### [Written task]
From the entries below, copy every line where the string "Treat" appears.

### [Data for this exercise]
++++

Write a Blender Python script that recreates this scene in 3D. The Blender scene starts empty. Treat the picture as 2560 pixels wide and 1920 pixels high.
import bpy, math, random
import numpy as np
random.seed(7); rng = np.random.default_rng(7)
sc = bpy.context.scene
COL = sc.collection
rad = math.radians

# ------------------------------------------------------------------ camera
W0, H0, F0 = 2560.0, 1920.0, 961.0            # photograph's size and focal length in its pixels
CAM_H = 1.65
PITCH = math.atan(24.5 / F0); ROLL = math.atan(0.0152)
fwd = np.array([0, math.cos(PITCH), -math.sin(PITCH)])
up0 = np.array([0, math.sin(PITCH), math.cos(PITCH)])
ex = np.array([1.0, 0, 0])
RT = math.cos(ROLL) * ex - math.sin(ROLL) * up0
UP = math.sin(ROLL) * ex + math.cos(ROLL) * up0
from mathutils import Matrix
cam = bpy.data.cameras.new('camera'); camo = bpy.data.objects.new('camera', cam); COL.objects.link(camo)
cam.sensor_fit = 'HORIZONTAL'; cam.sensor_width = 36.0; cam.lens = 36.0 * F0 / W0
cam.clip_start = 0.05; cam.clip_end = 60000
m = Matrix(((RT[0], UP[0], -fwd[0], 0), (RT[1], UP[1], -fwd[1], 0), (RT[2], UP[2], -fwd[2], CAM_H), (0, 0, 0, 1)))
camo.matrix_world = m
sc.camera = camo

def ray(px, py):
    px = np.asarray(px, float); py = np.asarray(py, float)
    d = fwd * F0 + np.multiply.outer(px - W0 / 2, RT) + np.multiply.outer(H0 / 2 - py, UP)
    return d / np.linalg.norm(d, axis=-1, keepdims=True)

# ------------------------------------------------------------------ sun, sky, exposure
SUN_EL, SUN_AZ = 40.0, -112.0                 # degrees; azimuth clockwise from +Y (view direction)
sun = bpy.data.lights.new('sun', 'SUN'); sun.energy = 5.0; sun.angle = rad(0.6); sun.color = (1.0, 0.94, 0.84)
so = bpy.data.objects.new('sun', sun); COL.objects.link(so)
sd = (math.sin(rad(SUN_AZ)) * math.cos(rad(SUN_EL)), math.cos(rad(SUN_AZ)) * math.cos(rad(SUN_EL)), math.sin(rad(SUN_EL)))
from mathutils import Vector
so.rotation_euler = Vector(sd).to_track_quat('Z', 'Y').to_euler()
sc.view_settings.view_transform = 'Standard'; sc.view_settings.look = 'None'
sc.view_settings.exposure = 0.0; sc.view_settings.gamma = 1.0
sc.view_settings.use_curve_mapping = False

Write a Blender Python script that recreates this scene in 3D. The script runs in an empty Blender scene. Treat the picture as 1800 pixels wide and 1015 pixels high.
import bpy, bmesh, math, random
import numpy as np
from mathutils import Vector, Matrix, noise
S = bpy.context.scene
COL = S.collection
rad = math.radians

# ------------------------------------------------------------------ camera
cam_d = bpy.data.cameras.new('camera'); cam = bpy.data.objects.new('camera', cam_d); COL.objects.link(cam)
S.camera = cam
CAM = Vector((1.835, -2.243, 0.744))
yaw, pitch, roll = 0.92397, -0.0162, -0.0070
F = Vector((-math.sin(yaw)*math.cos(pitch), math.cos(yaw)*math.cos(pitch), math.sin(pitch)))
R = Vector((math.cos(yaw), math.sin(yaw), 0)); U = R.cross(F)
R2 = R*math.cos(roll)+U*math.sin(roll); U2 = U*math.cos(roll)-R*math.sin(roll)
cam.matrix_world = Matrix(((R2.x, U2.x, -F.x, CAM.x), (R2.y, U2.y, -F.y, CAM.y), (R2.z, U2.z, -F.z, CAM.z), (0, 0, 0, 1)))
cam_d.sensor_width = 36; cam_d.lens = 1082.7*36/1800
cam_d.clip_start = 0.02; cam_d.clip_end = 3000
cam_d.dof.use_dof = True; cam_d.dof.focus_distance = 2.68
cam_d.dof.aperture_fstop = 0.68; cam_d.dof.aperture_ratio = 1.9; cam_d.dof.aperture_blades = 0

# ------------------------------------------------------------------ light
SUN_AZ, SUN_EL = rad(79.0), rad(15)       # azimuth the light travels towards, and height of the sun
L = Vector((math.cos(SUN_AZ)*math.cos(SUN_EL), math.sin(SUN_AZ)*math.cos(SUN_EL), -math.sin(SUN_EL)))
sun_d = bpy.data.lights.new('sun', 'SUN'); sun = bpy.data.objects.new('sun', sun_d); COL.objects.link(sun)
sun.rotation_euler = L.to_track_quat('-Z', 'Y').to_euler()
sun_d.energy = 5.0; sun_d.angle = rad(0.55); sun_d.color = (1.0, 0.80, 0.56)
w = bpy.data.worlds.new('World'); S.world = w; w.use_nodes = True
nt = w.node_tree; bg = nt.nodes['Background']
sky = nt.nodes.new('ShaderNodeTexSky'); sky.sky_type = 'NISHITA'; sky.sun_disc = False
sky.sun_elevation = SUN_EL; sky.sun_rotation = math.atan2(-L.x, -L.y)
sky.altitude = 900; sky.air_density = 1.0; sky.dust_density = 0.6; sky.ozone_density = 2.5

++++

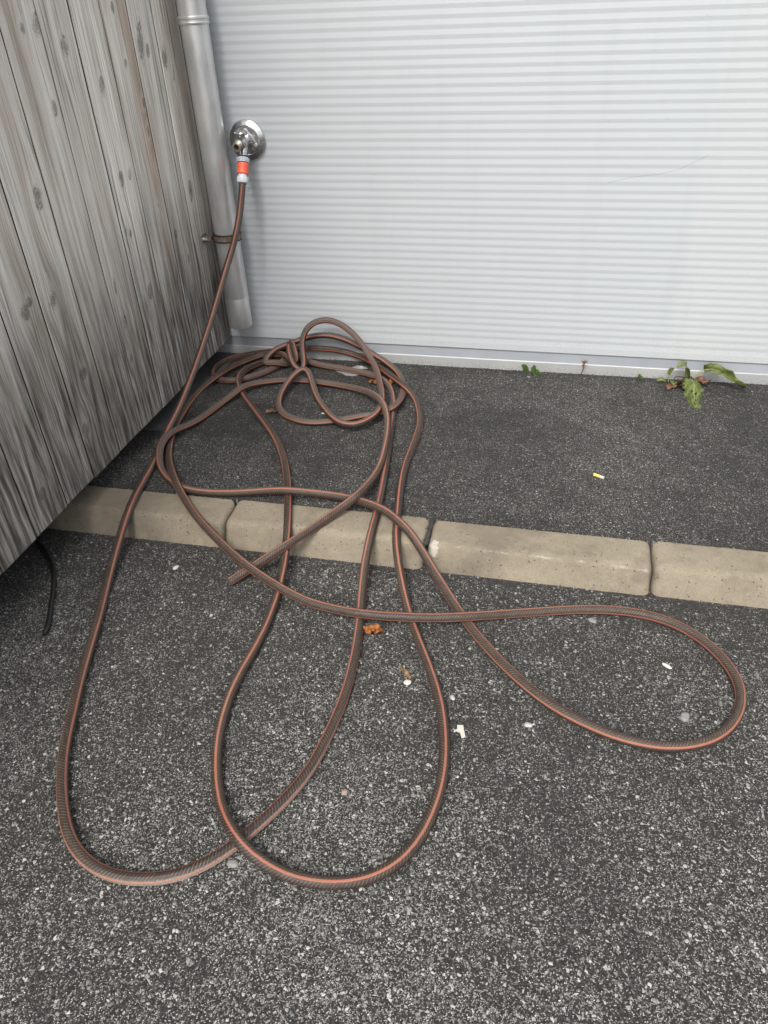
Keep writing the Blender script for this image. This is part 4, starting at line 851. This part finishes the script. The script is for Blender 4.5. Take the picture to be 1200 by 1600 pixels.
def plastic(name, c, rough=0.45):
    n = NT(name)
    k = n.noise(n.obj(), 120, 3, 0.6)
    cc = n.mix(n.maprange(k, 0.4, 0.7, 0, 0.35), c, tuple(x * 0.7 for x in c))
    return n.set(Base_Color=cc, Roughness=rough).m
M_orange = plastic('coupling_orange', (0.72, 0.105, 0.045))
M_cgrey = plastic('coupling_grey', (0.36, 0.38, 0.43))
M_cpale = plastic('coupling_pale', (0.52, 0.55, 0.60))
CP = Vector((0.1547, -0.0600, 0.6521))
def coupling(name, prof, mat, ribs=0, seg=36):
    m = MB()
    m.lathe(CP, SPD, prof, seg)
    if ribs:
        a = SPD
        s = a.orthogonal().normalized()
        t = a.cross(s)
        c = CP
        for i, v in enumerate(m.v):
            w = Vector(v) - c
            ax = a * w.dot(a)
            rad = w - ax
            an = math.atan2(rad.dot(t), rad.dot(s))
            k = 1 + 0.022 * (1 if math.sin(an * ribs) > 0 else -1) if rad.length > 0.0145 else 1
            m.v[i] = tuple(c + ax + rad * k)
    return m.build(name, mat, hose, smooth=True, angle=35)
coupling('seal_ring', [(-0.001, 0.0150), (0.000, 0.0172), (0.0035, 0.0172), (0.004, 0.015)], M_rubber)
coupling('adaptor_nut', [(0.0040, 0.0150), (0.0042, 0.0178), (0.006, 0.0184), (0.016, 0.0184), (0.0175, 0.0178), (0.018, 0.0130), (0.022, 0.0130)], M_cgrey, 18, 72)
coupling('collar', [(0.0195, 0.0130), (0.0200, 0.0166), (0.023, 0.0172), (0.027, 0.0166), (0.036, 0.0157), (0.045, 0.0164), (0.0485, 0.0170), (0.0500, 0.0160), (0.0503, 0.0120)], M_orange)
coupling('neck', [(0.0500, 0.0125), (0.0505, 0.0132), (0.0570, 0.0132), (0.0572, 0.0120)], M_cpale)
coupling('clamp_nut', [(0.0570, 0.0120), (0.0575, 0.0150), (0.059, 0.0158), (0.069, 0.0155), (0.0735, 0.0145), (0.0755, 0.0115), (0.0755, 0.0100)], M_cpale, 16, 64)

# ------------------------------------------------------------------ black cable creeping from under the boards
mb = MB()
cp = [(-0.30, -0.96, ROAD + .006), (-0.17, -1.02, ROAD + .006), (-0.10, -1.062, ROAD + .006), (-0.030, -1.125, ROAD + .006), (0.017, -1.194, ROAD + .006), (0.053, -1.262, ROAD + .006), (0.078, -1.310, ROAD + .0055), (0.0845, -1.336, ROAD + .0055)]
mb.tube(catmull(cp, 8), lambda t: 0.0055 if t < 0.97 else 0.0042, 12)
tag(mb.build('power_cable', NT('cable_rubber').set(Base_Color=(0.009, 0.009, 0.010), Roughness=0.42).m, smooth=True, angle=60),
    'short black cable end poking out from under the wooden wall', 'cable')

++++

### [Result for this exercise]
Write a Blender Python script that recreates this scene in 3D. The Blender scene starts empty. Treat the picture as 2560 pixels wide and 1920 pixels high.
Write a Blender Python script that recreates this scene in 3D. The script runs in an empty Blender scene. Treat the picture as 1800 pixels wide and 1015 pixels high.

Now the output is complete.